On Friday, MAS projected a further step-down of core inflation to between 2.5 per cent and 3 per cent year on year by this December, saying: “Inflation has slowed across a broad range of goods and services, including for non-cooked food, food services, travel-related and point-to-point transport services.”

Core inflation should be on a broad moderating trend in 2024, with favourable supply conditions tempering global prices for food commodities and intermediate and final goods, though crude oil prices have risen in recent months, the central bank added. Unit labour costs are expected to rise more slowly alongside the gradually cooling labour market.

Headline inflation, meanwhile, is expected to pick up slightly in the remaining months of 2023 amid higher certificate of entitlement (COE) premiums and petrol pump prices.

In 2024, private transport inflation may moderate for the year as a whole, alongside the expected increase in COE quotas.
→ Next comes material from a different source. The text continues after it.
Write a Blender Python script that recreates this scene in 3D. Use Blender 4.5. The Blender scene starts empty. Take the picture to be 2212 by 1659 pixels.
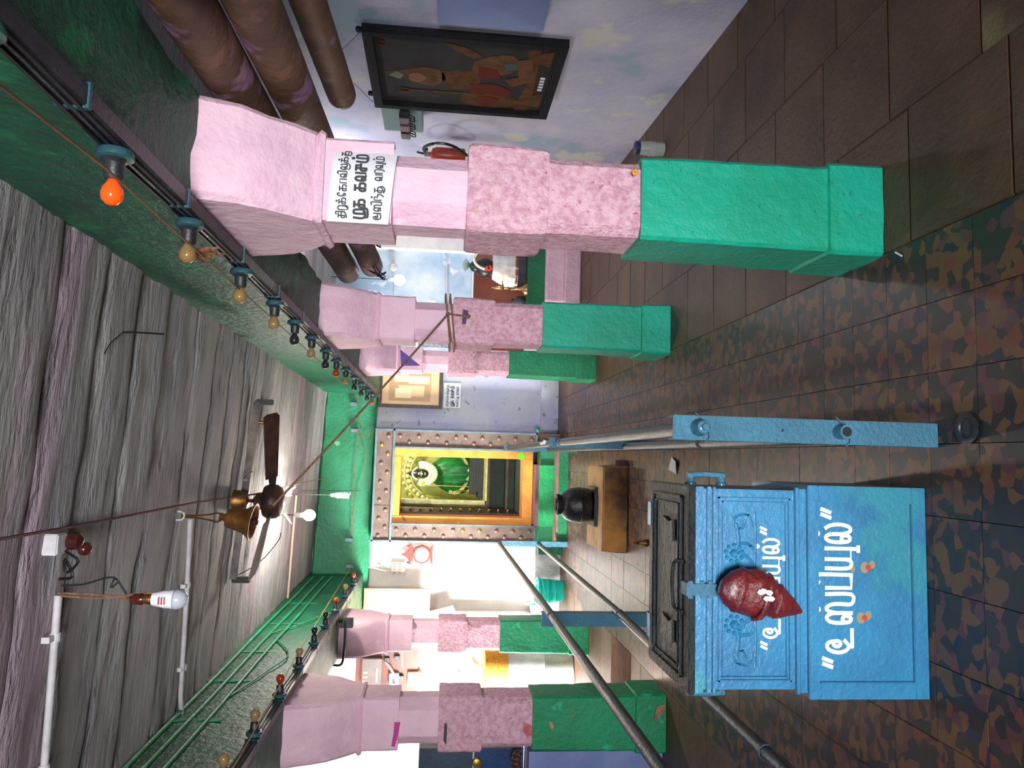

Accommodation inflation should also ease on the back of an expanded supply of completed housing units.

Extended pause?

Vishnu Varathan, head of economics and strategy at Mizuho Bank, said that MAS was “sufficiently hawkish between the lines” on GDP “to avert a knee-jerk slip” in the Singapore dollar, but distinctly less so on inflation.

HSBC Asean economist Yun Liu and head of Asia foreign exchange research Joey Chew said that MAS’ tone was balanced, instead of slightly doveish as expected.

Its growth outlook was significantly different from six months ago, they added. “There is still uncertainty, but it is about the timing and extent of the recovery, while the risk of a sharp global downturn, as flagged in the April MPS, has receded.”

MUFG senior currency analyst Michael Wan attributed this to an expectation of Fed rate cuts next year, even as US growth achieves a relatively soft landing; and stabilisation of China’s growth in 2024 on more stimulus.

For MAS’ January 2024 meeting, RHB acting chief group economist Barnabas Gan, Maybank economists Chua Hak Bin and Brian Lee, as well as UOB economist Jester Koh and senior FX strategist Peter Chia, expect policy parameters to remain unchanged.

This is as “inflation is expected to remain above historical norms next year while the growth outlook is brighter”, the Maybank duo said.

DBS economist Chua Han Teng and senior FX strategist Philip Wee said that further inflation moderation will unlikely be smooth. Import prices have bottomed out since May 2023, with upside risks from rallying oil prices, now complicated by the Middle-East conflict, they added.

They also flagged domestic inflationary measures, scheduled price increases and potentially resilient wage cost pressures, despite a softening labour market.

OCBC chief economist Selena Ling said that MAS may be on an extended-pause mode. She believes the balance of inflation risks is fairly weighted, but an easing in 2024 is not off the table, depending on the inflation trajectory, such as if core inflation decelerates faster than expected.

MUFG’s Wan expects the next move to be a lowering of the policy band’s slope: “SGD exchange rate valuations are quite expensive, and the S$NEER is already trading around 1.4 per cent above the mid-point, implying less upside from here.”

UOB expects a slight slope reduction in April 2024’s MPS.

Transparency and flexibility

Maybank’s Chua said that the shift to quarterly reviews, while welcome, is surprising: “MAS has always emphasised that monetary policy is the medium-term stance rather than short term, and preferred markets not to speculate on the short-term movements.”

The move “may be in response to the more volatile currency swings and frequent changes in other central banks’ policy rates”, said Maybank’s team. MUFG’s Wan noted that MAS “is looking to keep optionality into 2024, amid a more volatile and uncertain macro outlook”.

The recent cycle of tightening moves could reflect a “dynamically evolving” landscape, OCBC’s Ling explained, also flagging “idiosyncratic risks” such as the Israel-Hamas conflict. She added that some regional central banks have policy meetings more frequently than MAS.

Noting the shorter-than-usual statement on Friday, HSBC’s team said that more frequent statements could mean MAS can provide less forward guidance and be more nimble.